For the remaining two candidates, in terms of “% of remaining delegates needed to win”:

  • Romney:  40.2% -> 30.9%
  • Santorum:  80.1% -> 94.5%

So, theoretically Santorum could still catch up and win by getting 95% of the remaining delegates.  Needless to say that won’t happen.  His already long odds were made worse by suspending his campaign.

Meanwhile, neither Gingrich or Paul have suspended their campaigns.  There are indications Gingrich might do so soon despite previous vows to stay in until Tampa.  Paul has shown no signs of stopping.

The 31% of the remaining delegates Romney needs to wrap this up should be very easy for him to get.  But we still have to wait for the calendar.  So the march goes on…
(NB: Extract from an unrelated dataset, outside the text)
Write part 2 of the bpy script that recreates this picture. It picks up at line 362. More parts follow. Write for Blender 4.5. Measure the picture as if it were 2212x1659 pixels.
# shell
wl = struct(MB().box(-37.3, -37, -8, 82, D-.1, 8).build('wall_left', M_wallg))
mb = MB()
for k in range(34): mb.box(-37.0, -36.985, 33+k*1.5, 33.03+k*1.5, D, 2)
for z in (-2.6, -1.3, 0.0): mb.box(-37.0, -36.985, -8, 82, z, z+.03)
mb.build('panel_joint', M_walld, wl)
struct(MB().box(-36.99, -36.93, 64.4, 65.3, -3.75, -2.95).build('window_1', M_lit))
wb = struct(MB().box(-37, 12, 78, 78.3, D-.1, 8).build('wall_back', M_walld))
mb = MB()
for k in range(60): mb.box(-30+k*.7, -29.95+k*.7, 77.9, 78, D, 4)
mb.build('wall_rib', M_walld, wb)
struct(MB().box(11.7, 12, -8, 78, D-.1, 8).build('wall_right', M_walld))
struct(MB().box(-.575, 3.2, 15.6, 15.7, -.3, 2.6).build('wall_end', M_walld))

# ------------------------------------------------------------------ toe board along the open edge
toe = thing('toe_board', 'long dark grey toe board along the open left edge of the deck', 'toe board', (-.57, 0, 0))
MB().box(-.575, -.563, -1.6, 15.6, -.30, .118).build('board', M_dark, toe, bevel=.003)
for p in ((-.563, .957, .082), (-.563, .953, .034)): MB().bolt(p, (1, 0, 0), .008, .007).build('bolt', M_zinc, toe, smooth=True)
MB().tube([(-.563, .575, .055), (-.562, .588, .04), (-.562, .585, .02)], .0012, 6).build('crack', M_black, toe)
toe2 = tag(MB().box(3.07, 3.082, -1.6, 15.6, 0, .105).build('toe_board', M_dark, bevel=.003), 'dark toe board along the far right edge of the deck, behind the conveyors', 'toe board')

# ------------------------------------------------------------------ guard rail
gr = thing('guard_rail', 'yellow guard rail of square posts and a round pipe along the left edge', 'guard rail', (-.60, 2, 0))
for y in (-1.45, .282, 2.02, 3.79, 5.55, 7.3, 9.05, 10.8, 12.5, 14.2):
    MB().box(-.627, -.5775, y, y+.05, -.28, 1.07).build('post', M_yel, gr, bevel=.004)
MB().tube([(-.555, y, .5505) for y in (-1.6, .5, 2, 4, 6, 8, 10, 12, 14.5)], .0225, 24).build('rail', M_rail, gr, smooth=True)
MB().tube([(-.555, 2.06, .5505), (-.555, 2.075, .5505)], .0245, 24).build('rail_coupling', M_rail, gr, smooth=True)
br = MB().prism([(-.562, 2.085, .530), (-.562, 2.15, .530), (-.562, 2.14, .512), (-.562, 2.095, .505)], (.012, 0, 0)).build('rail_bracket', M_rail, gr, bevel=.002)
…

Update 2012 Apr 27 12:34 UTC:

I was incorrect about the Pennsylvania count above and had misread Green Paper’s statement.  In fact the new total in Pennsylvania was indeed Romney 11, not Romney 12.  There were 10 new Romey delegates added to the count, not 11.  They did not forget the one superdelegate.  I just got twisted around thinking the 11 was a delta from the election instead of a new total, which would have left one delegate out.  But it was indeed the new new total.

This makes the total for this day Romney +156, Paul +9, Gingrich +4, Santorum +3.

That gives Romney 90.7% of the delegates for the day instead of 90.8%.

This also changes Romney’s “% needed to win” to 31.0% instead of 30.9%.  Santorum’s becomes 94.4% instead of 94.5%.

These changes are too small to be visible on the graph above, but will be reflected on future updates.